The main reason that we find polyamorous relationships so difficult to understand is that notions of exclusivity are so completely tied in with our concepts of love and romance. Pop songs focus around the complementary idea of being “the only one” or “one in a million”. A couple of years ago, Rihanna warbled in ecstasy through the sound speakers of every club in the United KIngdom about being made to feel like the only girl in the world. And we all sang along, from Newcastle to Southampton: completely, completely getting that universal longing to be set apart, singled out. Much of the value of love seemingly relies upon on the notion that it is given as a very precious rarity. I would be very interested in listening to some polyamorous pop music if anyone could recommend any. I would very much like to know what different adjectives and similes are used to convey passionate emotion for their various lovers, without any tension or guilt.

Furthermore, the structure of a relationship is for me always based on the symmetry and balance between two loving people. People often describe themselves and their partner as fitting together perfectly, like jigsaw pieces. Its common for them use phrases such as “two peas in a pod” and buy each other cards where two Flamingoes join beaks to make a heart shape. Rom Coms rely upon the rather slushy notion that there are men and women in the world, or at least in 1990s New York, who are made for each other and who will eventually get together despite the odds being stacked comically against them. I must admit that I am a complete sucker, hook, line and sinker, for this kind of film. There is something so satisfying about the science like predictability of the ending: similar to the feeling of a perfectly fitting shoe or piecing two lego bricks together. Furthermore, we as human beings seemingly never tire of animal stories where two animals appear to be showing exclusive human like love towards each other. So many people have excitedly told me over the years about how penguins mate exclusively for life, as if this is somehow indicative of their overall “niceness”. What is less fondly spoken about is the fact that some seals like to practice sex by humping penguins. I guess that this phenomenon just doesn’t have the same neatness to it.

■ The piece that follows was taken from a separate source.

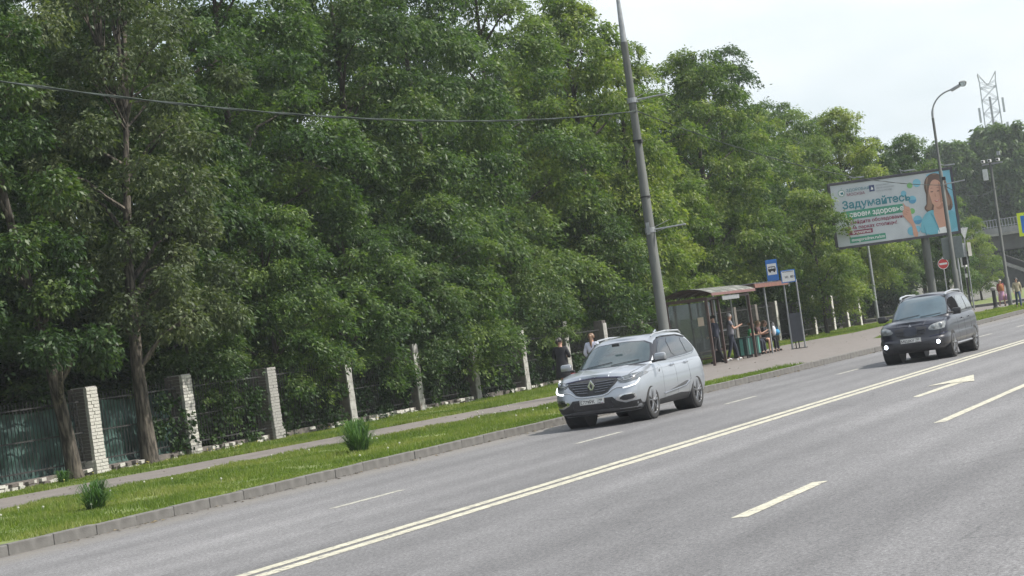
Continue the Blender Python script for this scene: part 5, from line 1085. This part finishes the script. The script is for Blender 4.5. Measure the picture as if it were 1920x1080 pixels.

I am not sure that a polyamorous relationship would suit everyone. Speaking personally, there is nothing quite so wonderful as finding that one other person who truly gets you. So often in life, you are one of many. A face in the crowd, a head and shoulders above a desk, two buttocks on a bus seat. I for one am still head over heels in love with the notion of the monogamous relationship, social construct or not. However, I can completely appreciate polyamory an alternative and perfectly happy way of life. Any relationship that is honest, loving and brings joy to all participants can after all only be a positive thing. Maybe asking if a polyamorous relationship is ideal is the wrong question. Perhaps we should stop examining whether such a union would be ideal; after all, can any relationship ever be completely ideal? If three people or more love each other then it is only right and humane that they should be granted the same rights to express that love in an understanding and equal society, just like everybody else.